15 Responses to “S&P500 Swing Analog: 1938, 1974, 2003”

  1. constantnormal Says:

    I’m curious as to why you would pick 1974 over the others, the driving shock to the economy in 1974 was the quadrupling of oil prices, and we have had nothing similar thus far.

    The housing and employment situation in the late 1930s is closer to today’s than any of the others (in terms of the severity — the breadth and duration of unemployment, not just the U3 metric), and the states and municipalities are hurting today in a manner similar to that of the 30s.

    But of course the stock market is not the economy … but the underlying motive forces still shine through. I suppose that in the late 1930s, we were operating under a fresh set of regulatory strictures, with everyone warily watching the corporate world for any sign of corruption, where as today is closer to the early 2000s in our apathy toward such things.

  2. Dow Says:

    1974 – we should only be so lucky.

  3. constantnormal Says:

    One additional thing that might be an interesting addition to the 1938-1945 chart — a shaded region depicting the onset of WWII (the start of the war, not our entry into it) and the end of that war.

    An analogous (hypothetical) war in our future (invasion of Iran?) might well take place at almost the same relative point … which might be in mid-to-late 2012, a distraction heading into the 2012 elections.
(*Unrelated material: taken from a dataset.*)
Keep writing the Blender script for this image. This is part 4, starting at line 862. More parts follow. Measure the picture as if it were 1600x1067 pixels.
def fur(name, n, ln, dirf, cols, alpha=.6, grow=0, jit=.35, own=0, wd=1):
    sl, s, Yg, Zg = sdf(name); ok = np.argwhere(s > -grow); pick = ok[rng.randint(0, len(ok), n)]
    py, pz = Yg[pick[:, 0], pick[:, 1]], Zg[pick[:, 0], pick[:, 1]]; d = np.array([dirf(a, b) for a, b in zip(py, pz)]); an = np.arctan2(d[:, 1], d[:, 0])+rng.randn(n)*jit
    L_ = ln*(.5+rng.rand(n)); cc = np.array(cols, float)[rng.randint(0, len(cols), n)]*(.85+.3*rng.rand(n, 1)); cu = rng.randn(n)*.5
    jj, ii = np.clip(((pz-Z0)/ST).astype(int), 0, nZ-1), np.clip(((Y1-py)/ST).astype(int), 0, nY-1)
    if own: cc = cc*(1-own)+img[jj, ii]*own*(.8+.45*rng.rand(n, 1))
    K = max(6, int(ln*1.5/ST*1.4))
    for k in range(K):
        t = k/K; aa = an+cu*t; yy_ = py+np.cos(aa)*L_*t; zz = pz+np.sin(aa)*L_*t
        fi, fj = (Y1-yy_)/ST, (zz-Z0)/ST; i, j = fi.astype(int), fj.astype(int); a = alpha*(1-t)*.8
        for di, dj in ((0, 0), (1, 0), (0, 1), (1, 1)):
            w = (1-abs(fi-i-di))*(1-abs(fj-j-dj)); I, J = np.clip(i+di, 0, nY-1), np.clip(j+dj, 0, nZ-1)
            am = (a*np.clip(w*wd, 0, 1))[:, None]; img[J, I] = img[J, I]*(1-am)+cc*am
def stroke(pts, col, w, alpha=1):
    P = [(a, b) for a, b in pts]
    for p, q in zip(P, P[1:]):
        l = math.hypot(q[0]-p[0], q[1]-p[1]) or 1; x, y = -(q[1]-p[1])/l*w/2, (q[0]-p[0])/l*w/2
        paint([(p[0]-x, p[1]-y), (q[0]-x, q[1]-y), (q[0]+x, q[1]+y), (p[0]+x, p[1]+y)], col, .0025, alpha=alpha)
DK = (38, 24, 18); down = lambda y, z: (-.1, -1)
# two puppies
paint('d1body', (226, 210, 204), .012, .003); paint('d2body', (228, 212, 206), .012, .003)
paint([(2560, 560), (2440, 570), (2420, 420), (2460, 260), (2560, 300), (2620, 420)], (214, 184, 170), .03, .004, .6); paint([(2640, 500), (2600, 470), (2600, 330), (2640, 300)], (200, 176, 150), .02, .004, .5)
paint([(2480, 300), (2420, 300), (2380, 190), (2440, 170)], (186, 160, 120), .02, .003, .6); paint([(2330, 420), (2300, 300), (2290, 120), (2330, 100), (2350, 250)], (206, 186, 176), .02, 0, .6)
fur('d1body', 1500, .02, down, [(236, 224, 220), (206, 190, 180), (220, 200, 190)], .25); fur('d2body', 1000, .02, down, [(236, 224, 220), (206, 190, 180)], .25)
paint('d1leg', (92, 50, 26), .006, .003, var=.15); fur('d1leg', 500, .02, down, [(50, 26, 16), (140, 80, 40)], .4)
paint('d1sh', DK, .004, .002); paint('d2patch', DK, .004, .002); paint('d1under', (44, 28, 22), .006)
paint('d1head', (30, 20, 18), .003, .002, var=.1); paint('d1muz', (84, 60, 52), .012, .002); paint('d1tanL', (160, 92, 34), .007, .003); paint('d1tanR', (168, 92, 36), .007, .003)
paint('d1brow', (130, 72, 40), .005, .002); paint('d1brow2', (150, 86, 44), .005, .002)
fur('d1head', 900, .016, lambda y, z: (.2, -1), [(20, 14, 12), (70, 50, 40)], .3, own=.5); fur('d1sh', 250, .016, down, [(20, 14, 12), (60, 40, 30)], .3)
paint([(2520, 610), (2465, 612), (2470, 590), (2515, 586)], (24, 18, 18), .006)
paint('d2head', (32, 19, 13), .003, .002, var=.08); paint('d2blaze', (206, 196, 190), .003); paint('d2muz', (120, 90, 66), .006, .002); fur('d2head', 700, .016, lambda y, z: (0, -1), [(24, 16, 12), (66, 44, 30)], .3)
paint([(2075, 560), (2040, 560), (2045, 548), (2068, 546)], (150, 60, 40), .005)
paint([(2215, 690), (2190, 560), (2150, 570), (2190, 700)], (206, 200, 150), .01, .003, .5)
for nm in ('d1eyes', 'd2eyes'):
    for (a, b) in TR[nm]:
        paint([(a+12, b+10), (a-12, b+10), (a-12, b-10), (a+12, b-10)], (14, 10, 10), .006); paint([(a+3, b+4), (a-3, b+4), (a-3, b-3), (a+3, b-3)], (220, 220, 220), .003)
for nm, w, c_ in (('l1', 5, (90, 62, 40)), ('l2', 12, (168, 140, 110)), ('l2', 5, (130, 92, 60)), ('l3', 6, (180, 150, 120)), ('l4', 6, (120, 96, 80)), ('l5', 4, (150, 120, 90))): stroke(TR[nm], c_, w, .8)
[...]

    (I know, we never have military campaigns that have political motivations)

  4. torrie-amos Says:

    ROFLMAO, was working on the same thing this morning, projecting out 4 years based on 3 different scenarios

  5. tCA Says:

    These charts look like the dshort.com stuff like this one:

    http://dshort.com/charts/mega-bear-comparisons.html?mega-bear-quartet

    dshort has been all over this stuff for awhile and it’s a pretty good starting point for some of these historical overlays. The only thing these charts really add is what those actual dates would be for tops or bottoms.

  6. Steve Barry Says:

    Have we ever had 43 out of 50 states in dire straits before? I’ts easy to get similar charts if you align known bottoms. Truth is, we have 1929-level price to normalized earnings per Hussman, with a backdrop of an economy that needs powerful steroids to keep it in a zombie-like state. Meanwhile, global debt crises are popping up on a regular basis.

    My tagline is still:

    “You will be lucky to avoid a massive stock crash in 2010.”

  7. dead hobo Says:

    The 1974 track would be the Bernanke Put selection, aka “the L shaped recovery.”
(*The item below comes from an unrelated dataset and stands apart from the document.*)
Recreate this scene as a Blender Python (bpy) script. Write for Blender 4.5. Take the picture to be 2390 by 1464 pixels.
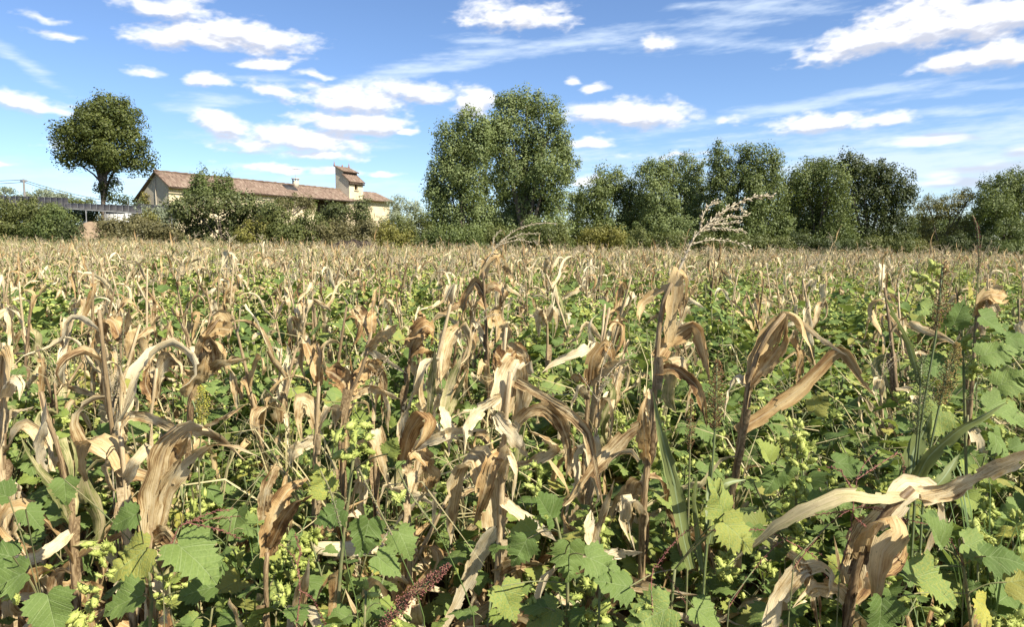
import bpy, math, random
import numpy as np
from mathutils import Matrix, Vector, Euler

for _o in list(bpy.data.objects):
    bpy.data.objects.remove(_o)
SC = bpy.context.scene
COL = SC.collection
R = math.radians

# ------------------------------------------------------------------ camera
EYE = 1.62
F_PX, CX, CY = 1739.0, 1195.0, 732.0          # focal length and centre in photo pixels
PITCH = math.atan((CY - 556.0) / F_PX)
cam_d = bpy.data.cameras.new("camera")
cam_d.sensor_width = 36.0
cam_d.lens = 36.0 * F_PX / 2390.0
cam_d.clip_start, cam_d.clip_end = 0.05, 5000.0
cam = bpy.data.objects.new("camera", cam_d)
cam.location = (0, 0, EYE)
cam.rotation_euler = (R(90) - PITCH, 0, 0)
COL.objects.link(cam)
SC.camera = cam
FWD = np.array([0, math.cos(PITCH), -math.sin(PITCH)])
UPV = np.array([0, math.sin(PITCH), math.cos(PITCH)])


def ray(px, py):
    return FWD + np.array([1., 0, 0]) * ((px - CX) / F_PX) + UPV * ((CY - py) / F_PX)


def P(px, py, d):
    """the point that lies d metres ahead (world Y = d) along the sight line of a photo pixel"""
    r = ray(px, py)
    return np.array([0, 0, EYE]) + r * (d / r[1])


def px_of(p):
    q = np.asarray(p) - np.array([0, 0, EYE])
    z = q @ FWD
    return CX + F_PX * q[0] / z, CY - F_PX * (q @ UPV) / z


# ------------------------------------------------------------------ sun, sky, exposure
SUN_BEARING, SUN_ELEV = 127.0, 45.0          # clockwise from the view direction
sun_d = bpy.data.lights.new("sun", 'SUN')
sun_d.energy = 5.0
sun_d.angle = R(0.53)
sun_d.color = (1.0, 0.945, 0.83)
sun = bpy.data.objects.new("sun", sun_d)
_sv = Vector((math.sin(R(SUN_BEARING)) * math.cos(R(SUN_ELEV)), math.cos(R(SUN_BEARING)) * math.cos(R(SUN_ELEV)), math.sin(R(SUN_ELEV))))
sun.rotation_euler = _sv.to_track_quat('Z', 'Y').to_euler()
COL.objects.link(sun)
SUNV = np.array(_sv)

SC.view_settings.view_transform = 'Standard'
SC.view_settings.look = 'None'
SC.view_settings.exposure = 1.1
SC.view_settings.gamma = 1.0
SC.view_settings.use_curve_mapping = False
SC.cycles.max_bounces = 6
SC.cycles.diffuse_bounces = 3
SC.cycles.glossy_bounces = 2
SC.cycles.transmission_bounces = 4
SC.cycles.transparent_max_bounces = 4
SC.cycles.caustics_reflective = False
SC.cycles.caustics_refractive = False

world = bpy.data.worlds.new("World")
SC.world = world
world.use_nodes = True
world.cycles.sampling_method = 'MANUAL'
world.cycles.sample_map_resolution = 256


def build_world():
    nt = world.node_tree
    nt.nodes.clear()
    N, L = nt.nodes, nt.links
    out = N.new('ShaderNodeOutputWorld')
    bg = N.new('ShaderNodeBackground')
    bg.inputs['Strength'].default_value = 0.0555
    L.new(bg.outputs[0], out.inputs[0])
    sky = N.new('ShaderNodeTexSky')
    sky.sky_type = 'NISHITA'
    sky.sun_disc = False
    sky.sun_elevation = R(SUN_ELEV)
    sky.sun_rotation = R(SUN_BEARING)
    sky.altitude = 100
    sky.air_density = 0.9
    sky.dust_density = 0.0
    sky.ozone_density = 5.0
    hs = N.new('ShaderNodeHueSaturation')
    hs.inputs['Saturation'].default_value = 0.98
    L.new(sky.outputs[0], hs.inputs['Color'])
    tint = N.new('ShaderNodeMix')
    tint.data_type = 'RGBA'
    tint.blend_type = 'MULTIPLY'
    tint.inputs[0].default_value = 1.0
    L.new(hs.outputs[0], tint.inputs[6])
    tint.inputs[7].default_value = (1.28, 1.33, 1.44, 1)
    L.new(tint.outputs[2], bg.inputs['Color'])


build_world()

# ------------------------------------------------------------------ terrain height
def gz(x, y):
    yy = min(max(y, 0.0), 95.0)
    xx = min(max(x, -75.0), 75.0)
    k = min(1.0, yy / 12.0)
    s = -0.0062 * yy - 0.00030 * xx * yy
    s += k * (0.05 * math.sin(xx * 0.35 + 1.3) * math.sin(yy * 0.22) + 0.03 * math.sin(xx * 0.9 + yy * 0.5))
    return s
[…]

    Upon reconsideration, count me in.

    The government and Fed will continue to use stimulus to prevent the economy from falling, but will probably take a break after the current Fed LT debt buyback ends 3-31 and house rebates end. This plus China’s cutbacks and EU bailouts will complete this drive down to S&P 900. The Bernanke put will then be engaged to prop up the market again to boost the wealth effect. It will likely involve monetization of UST debt like the last $300b boost, but will probably be smaller. Properly managed, it will drive the S&P back by HFT and sustain the wealth effect.

    Organic growth still isn’t powerful enough to sustain a recovery that includes an unpumped market.

  8. taylorhr Says:

    Why isn’t this downturn seen as started in 2000?

  9. dead hobo Says:

    tCA Says:
    February 16th, 2010 at 2:15 pm

    These charts look like the dshort.com stuff like this one:

    reply:
    ————–
    Japan has an artificial economy and managed stock market. The Japanese graph is a pretty good analog for the US over the next decade or two or three. Organic growth will be difficult with the massive $1t annual new debt issues for the coming decade. Debt service as a part of the federal budget and GDP will be gigantic and growing. But rates will be managed low to make debt service as affordable as possible, so private spending will be weak. Housing prices will continue low as all credit will go for deficit servicing. The printing press will maintain the stock market. Commodities will probably rise and complete the consumer squeeze because regulators will be ineffective in removing long only interest from inflating values. Hot money will chase hot money and the flipping of paper to greater fools will be the only place to make money.

  10. franklin411 Says:

    “we would caution that history does not always repeat exactly.”

    As a historian, I would revise that to read: “history NEVER repeats exactly.”

  11. Patrick Neid Says:

    38 vs 73, the bears vs the bulls……..

  12. Thor Says:

    Franklin – you are a history teacher, not a historian. Please don’t confuse the two.

  13. Seattle Chill Says:

    The most obvious historical comparison is obscured by the fact that, until 1933, the exchange value of the US dollar was fixed to a constant quantity of gold.

  14. Eric Davis Says:

    Anyone ever realize that … besides a Rorschach of:

    “both charts have an X and Y Axis” and
    x = Time

    They never actually match up.

    Then Statisticly +/- 25-50%… these are defiantly charts.

  15. How the Common Man Sees It Says:

    As a historian, I would revise that to read: “history NEVER repeats exactly.”

    Isn’t that what people always say?……….DOH!